Everybody makes great points.  But the real end result might be a gain in
efficiency by about a decimal of a percent.

Another great Oracle innovation that *may be* used in about 1% of the
installations.  My gut feeling is that Oracle is adding functionality that
not many of us would use.

Tom Mercadante
Oracle Certified Professional


-----Original Message-----
From: Paul Drake [mailto:discgolfdba@xxxxxxxxx] 
Sent: Monday, June 21, 2004 2:39 PM
To: oracle-l@xxxxxxxxxxxxx
Subject: Re: db block size


--- Mladen Gogala <mladen@xxxxxxxxxxxxxxx> wrote:
> 
> On 06/21/2004 01:57:00 PM, Paul Drake wrote:
> 
> > are you saying that there are no exceptions to the "Absolutely zero 
> > benefits" clause above?
> 
> Yes, he is saying just that. I'm saying exactly the
> opposite thing.
> The main question for you is who do you trust, Pete
> or me? Go ahead,
> make my data.
> 
> --
> Mladen Gogala
> Oracle DBA

Mladen,

I usually trust the data. I would also be averse to
going against some of the teachings of Ixora. ;)

I could wield the mighty course notes from Steve
Adams' seminar at the Hotsos Performance Symposium (pg
106 in particular), but that would still be in the
realm of heuristics and without actual data from test
cases - so I will not do so at this time.

I was testing moving of small lookup tables (that are
also read only) into IOTs and single-table hash
clusters.
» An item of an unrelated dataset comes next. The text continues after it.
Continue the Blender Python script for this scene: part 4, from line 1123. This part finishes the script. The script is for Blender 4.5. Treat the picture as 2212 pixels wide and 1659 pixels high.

Unfortunately, in this environment its
extremely difficult to isolate the statements that are
hitting such segments due to things like
cursor_sharing=force and dynamically generated code.

I was also looking to move tables that are DML heavy
to a smaller block size tablespace. These are now
known internally as the concurrency killers that they
are, and I did rebuild them with a large pctfree. This
was covered at another session at the Hotsos Perf Sym
in March.

I kinda need to hijack an instance - kick
cursor_sharing back to exact (can't really use similar
yet, still on o_f_e = 8.1.7 - very long story) and
grab   some statements for testing. 

We're still not native 9.2 across the board. Need to
get over that hump.

Pete - its still debatable as to whether the added
complexity of a 2 KB buffer_pool is actually worth the
overhead as compared to just wasting some blocks in
the default pool by storing rows less densely.
Heuristically, it sure sounds good to use a smaller
block size. Many of these lookup tables don't even
have 8 KB of data. On average, they are involved in
roughly half of the normal processing in the system. 

I feel uncomfortable with pushing this any further
without real code with plans and statistics, so I'd
lke to put this on hold for now. This may be a corner
case where app design is the real issue.